Dans le point précédent nous avons souligné le caractère déterminant pour la définition du processus résolutoire de la question initialement soulevée par l’innovateur. Cette question initiale contraint l’ensemble du processus résolutoire qui est supposé lui apporter une solution (i.e. innovation). A cet égard, Pearson [1991] propose de distinguer les comportements innovants de produits et de procédés en fonction du type de questionnement initial auxquels ils sont supposés apporter des solutions :
les comportements d’innovations de produits permettraient d’apporter des solutions à des questions initiales relatives aux fins de l’activité productive,
les comportements d’innovations de procédés apporteraient des réponses à des questions initiales relatives aux moyens à développer pour atteindre une fin donnée.
Cette distinction cognitive entre innovations de produits et de procédés semble très forte. En particulier elle permet de supposer que les questionnements sur les fins et sur les moyens n’induisent pas l’émergence de processus résolutoires identiques : l’acquisition des connaissances nécessaires à la convergence vers une solution ne se ferait pas dans les mêmes conditions ni selon les mêmes règles. Cette distinction structurera la suite de ce travail.
Cette approche a d’autres implications, en particulier pour l’étude des innovations de produits et de procédés considérés simultanément (innovations de produits & procédés) :
l’innovation de produit pourrait théoriquement dans un premier temps se développer indépendamment de toute référence aux moyens de la servir même si dans un second temps les moyens disponibles contraignent les possibilités de réalisation des fins et/ou peuvent suggérer la poursuite de nouvelles fins.
l’innovation de procédé se définit à fin donnée : i.e. elle sert une fin prédéfinie même si dans un second temps elle peut ouvrir la voie à la poursuite de nouvelles fins.
Il existerait donc une complémentarité asymétrique entre les innovations de produits et de procédés (cf. Figure 7) : l’apparition du procédé serait subordonnée à l’existence préalable de la fin qu’il est supposé servir.
Cette asymétrie est implicitement présente dans la plupart des modèles étudiés dans le chapitre I :
Chez Utterback et Abernathy [1975] l’innovation de procédés dépend de l’émergence préalable d’un design dominant qui concerne les produits.
Dans le premier modèle de Gruber [1994], l’innovation de procédés s’apparente à un apprentissage par la pratique qui se développe sur une innovation de produit préalablement existante.
Pour Cohen et Klepper [1996], Klepper [1996], l’innovation de procédé est d’autant plus profitable que la taille de l’entreprise est importante.
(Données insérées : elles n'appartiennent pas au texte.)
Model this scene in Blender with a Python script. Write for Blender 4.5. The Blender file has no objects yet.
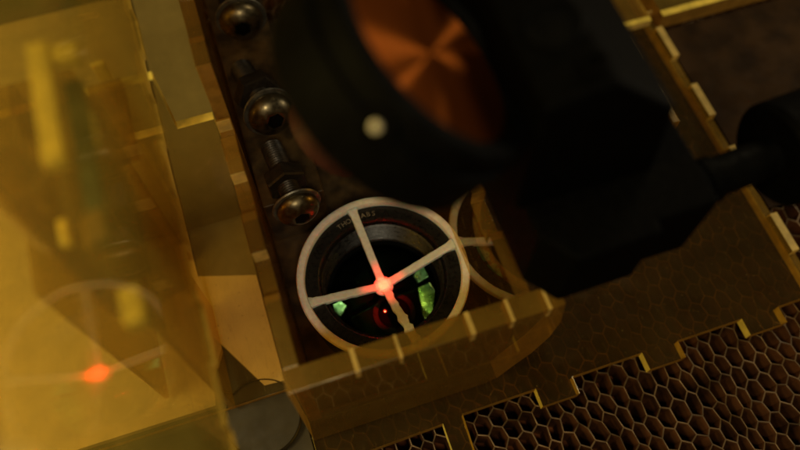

Or, pour ces auteurs la croissance (donc la taille) dépend initialement des innovations de produits.
Pour Gomulka [1990], l’importance primordiale de l’innovation de produit est posée en hypothèse : en long terme les parts de marché d’une firme n’innovant pas en produits tendent vers zéro. Cette hypothèse est d’ailleurs étayée par un certain nombre de travaux empiriques (Capon, Farley, Lehmann et Hulbert [1992]). Ainsi, de nouveaux moyens pourraient apparaître à fins inchangées. En revanche, l’apparition de nouvelles fins entraînerait le plus souvent un besoin accru en moyens. Empiriquement il devrait donc être plus difficile de distinguer les facteurs à l’origine des comportements d’innovations de produits et d’innovations de produits & procédés que d’isoler les facteurs à l’origine des comportements d’innovations de procédés.
Dans la section suivante, nous montrerons que cette différence de nature dans les questionnements sous-jacents aux innovations de produits et de procédés est porteuse de conséquences importantes. En particulier, les compétences et les connaissances technologiques à mettre en oeuvre pour parvenir à une solution innovante différeraient notoirement.